Guinean Deported In Spousal Sponsorship Case Marries New Canadian Woman

Soumah, who was deported back to the West African country of Guinea this year, is appealing the deportation order based on the results of a new paternity test that his lawyer says shows he did not lie about not having a dependent (CIA)

A Guinean man who was deported from Canada after his Canadian wife and sponsor for permanent residence alleged that he lied to her about a child he had fathered and walked out on her three weeks after arriving in Canada has married another Canadian woman, it has emerged.

Lainie Towell married Fode Mohamed Soumah, a native of Guinea and ten years her junior, and sponsored him for immigration to Canada in 2007. Soon afterward, Towell learned in a phone call from a mutual friend in Guinea that Soumah had fathered a child with a 15 year old girl in his home country. She also discovered emails that Soumah had sent to his friends that led her to believe that Soumah was the baby’s father.

The Immigration and Refugee Board agreed with Towell and ordered Soumah deported in 2009 for not having declared his dependent to Towell during his application for permanent residence. In February 2012, after three years of appeals, Soumah was deported from Canada.

The new development in this story is Soumah’s marriage to another Canadian woman, Cassandre Blier, who he met 16 months after his marriage with Towell ended.

Blier and Soumah filed a lawsuit on July 23rd seeking to ban the publication of Towell’s book about the events, How to Catch an African Chicken: A Canadian Woman’s Outrageous but True Story of Marriage Fraud. A Superior Court of Québec justice ordered the sale and marketing of the book halted for 30 days to prevent potential damage to Soumah’s reputation.
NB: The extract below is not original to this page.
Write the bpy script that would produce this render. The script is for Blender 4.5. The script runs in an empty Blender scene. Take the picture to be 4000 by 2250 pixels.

The lawyer representing the married couple in the suit, Denis Roumestan, says that a paternity test proves with 100 percent certainty that Soumah is not the father of the child. He also said that Soumah is appealing the deportation order in light of the paternity test.

Towell is not backing down, insisting her book is an accurate account of events, and says she feels sorry for Soumah’s new wife and believes she is a victim.